EXERCISE PROMPT> Please restate, exactly as written, the lines running from the beginning of the material through the line that has "tag(sr, 'stone steps" in it.

SUPPLIED MATERIAL>
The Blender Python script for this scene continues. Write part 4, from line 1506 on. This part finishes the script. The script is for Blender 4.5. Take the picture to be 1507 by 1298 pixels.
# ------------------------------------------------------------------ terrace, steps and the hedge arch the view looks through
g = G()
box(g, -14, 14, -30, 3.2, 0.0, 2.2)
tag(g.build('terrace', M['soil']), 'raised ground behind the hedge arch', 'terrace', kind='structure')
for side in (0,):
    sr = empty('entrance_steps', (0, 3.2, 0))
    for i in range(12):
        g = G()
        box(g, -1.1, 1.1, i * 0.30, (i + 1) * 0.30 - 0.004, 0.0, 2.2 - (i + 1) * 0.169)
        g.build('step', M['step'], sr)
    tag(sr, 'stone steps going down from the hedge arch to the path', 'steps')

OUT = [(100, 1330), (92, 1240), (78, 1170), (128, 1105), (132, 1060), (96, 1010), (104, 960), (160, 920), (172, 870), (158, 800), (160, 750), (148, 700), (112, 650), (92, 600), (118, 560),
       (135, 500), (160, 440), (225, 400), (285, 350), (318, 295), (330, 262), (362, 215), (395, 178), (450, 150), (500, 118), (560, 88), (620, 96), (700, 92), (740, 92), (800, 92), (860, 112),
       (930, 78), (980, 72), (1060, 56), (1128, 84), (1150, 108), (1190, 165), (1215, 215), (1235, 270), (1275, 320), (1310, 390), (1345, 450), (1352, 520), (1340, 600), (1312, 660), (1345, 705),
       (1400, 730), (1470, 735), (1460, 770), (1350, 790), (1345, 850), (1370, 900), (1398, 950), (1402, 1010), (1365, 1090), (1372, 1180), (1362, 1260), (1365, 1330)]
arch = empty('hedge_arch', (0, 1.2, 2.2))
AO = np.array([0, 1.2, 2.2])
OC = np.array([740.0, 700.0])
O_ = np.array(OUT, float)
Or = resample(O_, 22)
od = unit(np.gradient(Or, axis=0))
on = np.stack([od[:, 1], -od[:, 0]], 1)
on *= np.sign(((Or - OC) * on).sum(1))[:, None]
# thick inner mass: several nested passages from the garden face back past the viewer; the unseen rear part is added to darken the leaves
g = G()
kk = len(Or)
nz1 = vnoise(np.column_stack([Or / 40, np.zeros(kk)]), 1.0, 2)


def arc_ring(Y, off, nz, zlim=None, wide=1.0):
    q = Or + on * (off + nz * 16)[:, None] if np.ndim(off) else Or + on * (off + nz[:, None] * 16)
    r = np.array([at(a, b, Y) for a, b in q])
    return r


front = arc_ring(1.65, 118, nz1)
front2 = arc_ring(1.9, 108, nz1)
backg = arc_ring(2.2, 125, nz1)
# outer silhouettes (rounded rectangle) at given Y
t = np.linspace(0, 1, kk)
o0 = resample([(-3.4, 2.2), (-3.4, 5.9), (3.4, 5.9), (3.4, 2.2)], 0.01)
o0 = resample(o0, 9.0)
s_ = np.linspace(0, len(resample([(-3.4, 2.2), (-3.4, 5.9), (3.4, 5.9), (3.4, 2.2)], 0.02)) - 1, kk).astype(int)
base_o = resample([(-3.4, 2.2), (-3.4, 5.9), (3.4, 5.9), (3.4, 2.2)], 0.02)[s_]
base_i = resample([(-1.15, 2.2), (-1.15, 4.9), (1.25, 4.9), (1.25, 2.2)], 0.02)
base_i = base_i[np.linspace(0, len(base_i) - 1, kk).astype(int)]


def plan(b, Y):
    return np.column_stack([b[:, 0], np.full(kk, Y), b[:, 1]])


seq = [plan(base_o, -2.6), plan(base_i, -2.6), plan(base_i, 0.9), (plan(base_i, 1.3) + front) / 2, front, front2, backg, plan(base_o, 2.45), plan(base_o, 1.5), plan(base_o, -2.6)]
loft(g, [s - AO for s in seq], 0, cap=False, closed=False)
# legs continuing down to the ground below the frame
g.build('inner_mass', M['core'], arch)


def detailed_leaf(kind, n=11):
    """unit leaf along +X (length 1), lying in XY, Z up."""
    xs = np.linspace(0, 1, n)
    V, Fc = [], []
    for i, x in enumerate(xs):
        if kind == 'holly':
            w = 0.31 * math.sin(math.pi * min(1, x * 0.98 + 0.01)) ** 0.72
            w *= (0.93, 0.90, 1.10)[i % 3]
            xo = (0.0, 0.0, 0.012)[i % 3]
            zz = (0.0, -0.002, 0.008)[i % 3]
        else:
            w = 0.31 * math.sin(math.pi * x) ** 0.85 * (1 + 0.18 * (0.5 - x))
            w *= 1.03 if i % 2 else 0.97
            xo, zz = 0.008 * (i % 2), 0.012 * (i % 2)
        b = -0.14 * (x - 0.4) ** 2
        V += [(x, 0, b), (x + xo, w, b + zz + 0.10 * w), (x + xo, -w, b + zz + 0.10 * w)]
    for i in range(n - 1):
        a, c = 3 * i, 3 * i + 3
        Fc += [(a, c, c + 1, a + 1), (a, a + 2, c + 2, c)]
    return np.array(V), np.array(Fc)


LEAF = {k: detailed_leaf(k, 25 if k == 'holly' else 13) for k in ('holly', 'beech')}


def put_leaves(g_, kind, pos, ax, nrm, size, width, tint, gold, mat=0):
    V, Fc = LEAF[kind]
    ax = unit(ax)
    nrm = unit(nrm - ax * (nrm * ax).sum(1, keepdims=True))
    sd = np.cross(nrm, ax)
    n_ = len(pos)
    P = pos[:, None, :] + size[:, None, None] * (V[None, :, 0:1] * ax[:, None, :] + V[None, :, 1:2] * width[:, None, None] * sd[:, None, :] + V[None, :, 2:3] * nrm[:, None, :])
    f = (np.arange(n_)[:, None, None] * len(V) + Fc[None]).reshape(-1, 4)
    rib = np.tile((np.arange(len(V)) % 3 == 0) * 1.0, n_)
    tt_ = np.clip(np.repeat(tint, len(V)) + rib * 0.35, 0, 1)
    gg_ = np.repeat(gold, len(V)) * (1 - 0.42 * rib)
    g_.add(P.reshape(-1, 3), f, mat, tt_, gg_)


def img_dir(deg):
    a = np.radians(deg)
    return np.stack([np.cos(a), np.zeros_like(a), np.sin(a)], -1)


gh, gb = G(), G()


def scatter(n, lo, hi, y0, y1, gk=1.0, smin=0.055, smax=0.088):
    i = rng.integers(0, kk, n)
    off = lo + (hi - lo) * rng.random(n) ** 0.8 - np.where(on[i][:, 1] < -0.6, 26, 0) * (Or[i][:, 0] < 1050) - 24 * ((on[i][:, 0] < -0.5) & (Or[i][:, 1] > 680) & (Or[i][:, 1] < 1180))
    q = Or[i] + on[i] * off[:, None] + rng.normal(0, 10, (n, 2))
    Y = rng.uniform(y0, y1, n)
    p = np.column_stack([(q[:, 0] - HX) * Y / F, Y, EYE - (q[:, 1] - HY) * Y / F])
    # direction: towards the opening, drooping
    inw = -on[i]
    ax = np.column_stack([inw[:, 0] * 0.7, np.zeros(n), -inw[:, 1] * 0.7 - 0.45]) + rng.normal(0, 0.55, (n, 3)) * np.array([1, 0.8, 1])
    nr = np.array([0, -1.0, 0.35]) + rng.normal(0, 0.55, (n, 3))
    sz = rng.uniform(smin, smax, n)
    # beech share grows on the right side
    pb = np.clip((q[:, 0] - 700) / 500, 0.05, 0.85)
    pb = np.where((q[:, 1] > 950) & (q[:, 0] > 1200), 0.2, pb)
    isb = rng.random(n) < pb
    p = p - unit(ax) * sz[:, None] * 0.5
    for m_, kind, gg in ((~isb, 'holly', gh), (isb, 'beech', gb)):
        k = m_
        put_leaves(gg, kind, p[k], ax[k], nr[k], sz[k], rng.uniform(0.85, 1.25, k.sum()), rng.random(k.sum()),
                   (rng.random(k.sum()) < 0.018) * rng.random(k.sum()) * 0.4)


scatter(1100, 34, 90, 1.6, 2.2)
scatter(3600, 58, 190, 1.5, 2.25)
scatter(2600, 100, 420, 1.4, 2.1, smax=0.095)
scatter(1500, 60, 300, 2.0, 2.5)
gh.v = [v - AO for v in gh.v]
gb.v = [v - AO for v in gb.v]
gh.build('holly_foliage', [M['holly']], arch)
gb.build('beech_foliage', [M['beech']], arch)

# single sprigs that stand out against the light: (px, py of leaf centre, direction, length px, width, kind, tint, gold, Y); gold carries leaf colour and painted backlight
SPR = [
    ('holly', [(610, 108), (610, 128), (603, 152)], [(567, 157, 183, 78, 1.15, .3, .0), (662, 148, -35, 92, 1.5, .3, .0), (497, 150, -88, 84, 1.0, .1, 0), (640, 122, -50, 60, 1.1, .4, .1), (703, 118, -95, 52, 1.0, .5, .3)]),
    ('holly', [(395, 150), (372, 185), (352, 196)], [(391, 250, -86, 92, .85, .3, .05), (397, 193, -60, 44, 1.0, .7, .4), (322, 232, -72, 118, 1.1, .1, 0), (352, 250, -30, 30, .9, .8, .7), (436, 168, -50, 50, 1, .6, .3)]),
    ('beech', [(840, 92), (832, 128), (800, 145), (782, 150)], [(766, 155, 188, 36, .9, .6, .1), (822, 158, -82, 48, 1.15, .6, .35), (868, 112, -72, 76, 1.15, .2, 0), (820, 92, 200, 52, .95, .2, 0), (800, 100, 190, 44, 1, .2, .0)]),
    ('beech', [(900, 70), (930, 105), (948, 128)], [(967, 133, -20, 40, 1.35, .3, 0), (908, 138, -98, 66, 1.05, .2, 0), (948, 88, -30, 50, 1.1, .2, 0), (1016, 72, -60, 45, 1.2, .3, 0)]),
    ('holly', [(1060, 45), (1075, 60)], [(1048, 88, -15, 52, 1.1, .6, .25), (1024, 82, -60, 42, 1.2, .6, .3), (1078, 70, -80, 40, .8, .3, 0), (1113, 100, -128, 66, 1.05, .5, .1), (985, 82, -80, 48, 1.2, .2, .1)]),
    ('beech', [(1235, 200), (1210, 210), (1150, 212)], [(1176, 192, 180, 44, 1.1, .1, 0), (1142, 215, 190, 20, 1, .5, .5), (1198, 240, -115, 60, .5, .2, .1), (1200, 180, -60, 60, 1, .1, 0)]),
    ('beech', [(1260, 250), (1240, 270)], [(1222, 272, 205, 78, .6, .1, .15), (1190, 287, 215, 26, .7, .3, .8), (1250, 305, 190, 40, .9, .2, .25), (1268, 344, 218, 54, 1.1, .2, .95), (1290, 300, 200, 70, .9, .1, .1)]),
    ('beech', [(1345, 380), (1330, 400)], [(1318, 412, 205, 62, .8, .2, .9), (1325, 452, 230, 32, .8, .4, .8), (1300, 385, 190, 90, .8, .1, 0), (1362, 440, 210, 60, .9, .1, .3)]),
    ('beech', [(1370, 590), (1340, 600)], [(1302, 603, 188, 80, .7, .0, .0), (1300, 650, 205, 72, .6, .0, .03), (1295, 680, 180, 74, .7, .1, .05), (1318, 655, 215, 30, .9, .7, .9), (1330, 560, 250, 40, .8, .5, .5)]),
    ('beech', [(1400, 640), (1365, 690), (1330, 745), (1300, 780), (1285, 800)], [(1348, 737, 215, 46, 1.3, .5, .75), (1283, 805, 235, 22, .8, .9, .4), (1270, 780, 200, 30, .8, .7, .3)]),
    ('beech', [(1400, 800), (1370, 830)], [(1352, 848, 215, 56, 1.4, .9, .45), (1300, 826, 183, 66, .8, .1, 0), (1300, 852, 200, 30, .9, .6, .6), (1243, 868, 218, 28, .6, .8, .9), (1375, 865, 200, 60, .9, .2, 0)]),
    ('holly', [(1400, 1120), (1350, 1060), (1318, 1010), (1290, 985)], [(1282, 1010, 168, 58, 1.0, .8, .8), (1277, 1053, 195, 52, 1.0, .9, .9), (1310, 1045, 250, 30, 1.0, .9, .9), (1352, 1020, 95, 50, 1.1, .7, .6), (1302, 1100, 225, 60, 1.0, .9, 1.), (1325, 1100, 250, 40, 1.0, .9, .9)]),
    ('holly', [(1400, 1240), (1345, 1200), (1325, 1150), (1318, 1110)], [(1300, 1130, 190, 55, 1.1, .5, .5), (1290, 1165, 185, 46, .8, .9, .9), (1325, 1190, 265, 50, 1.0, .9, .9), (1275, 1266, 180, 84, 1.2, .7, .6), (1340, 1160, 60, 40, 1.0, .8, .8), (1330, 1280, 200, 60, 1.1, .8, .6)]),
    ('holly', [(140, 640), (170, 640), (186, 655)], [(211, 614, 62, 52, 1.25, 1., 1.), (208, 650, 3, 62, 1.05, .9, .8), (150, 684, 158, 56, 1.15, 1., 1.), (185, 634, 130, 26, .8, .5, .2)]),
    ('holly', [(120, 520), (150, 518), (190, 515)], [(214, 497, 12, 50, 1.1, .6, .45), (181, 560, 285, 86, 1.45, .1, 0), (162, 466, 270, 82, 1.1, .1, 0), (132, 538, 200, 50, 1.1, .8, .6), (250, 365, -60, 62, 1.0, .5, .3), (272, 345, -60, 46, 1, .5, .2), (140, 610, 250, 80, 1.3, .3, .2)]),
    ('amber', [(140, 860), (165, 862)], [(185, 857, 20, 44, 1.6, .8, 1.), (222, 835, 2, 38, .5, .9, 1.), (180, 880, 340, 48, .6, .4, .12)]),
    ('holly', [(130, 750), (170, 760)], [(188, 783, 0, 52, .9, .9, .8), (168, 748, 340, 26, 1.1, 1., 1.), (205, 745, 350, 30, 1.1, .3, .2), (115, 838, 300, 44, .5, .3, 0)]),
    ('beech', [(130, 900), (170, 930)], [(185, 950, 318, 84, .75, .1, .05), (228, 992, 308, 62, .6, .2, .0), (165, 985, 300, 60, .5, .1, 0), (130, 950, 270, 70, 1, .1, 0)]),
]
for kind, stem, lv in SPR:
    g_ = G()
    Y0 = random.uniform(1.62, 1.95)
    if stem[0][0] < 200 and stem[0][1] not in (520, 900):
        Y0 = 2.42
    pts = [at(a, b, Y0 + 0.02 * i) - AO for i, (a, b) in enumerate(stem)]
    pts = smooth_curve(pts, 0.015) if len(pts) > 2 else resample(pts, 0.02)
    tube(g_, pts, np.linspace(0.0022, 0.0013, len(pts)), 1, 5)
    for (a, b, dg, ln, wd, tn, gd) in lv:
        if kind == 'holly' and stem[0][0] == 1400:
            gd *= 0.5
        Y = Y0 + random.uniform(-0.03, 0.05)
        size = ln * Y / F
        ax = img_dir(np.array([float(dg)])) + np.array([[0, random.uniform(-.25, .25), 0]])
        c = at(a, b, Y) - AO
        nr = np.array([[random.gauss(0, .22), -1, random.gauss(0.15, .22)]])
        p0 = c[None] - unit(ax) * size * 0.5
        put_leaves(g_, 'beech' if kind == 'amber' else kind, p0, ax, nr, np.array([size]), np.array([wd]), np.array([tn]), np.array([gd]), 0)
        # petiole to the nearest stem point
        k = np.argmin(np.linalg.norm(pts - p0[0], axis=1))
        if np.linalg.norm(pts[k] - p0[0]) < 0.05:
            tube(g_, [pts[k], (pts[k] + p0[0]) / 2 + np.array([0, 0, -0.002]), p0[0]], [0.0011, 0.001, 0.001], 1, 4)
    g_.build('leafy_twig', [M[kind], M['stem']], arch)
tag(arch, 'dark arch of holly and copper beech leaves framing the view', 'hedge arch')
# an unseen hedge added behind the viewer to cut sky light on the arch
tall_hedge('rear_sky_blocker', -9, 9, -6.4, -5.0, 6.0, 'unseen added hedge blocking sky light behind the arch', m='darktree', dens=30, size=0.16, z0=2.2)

EXERCISE OUTPUT>
The Blender Python script for this scene continues. Write part 4, from line 1506 on. This part finishes the script. The script is for Blender 4.5. Take the picture to be 1507 by 1298 pixels.
# ------------------------------------------------------------------ terrace, steps and the hedge arch the view looks through
g = G()
box(g, -14, 14, -30, 3.2, 0.0, 2.2)
tag(g.build('terrace', M['soil']), 'raised ground behind the hedge arch', 'terrace', kind='structure')
for side in (0,):
    sr = empty('entrance_steps', (0, 3.2, 0))
    for i in range(12):
        g = G()
        box(g, -1.1, 1.1, i * 0.30, (i + 1) * 0.30 - 0.004, 0.0, 2.2 - (i + 1) * 0.169)
        g.build('step', M['step'], sr)
    tag(sr, 'stone steps going down from the hedge arch to the path', 'steps')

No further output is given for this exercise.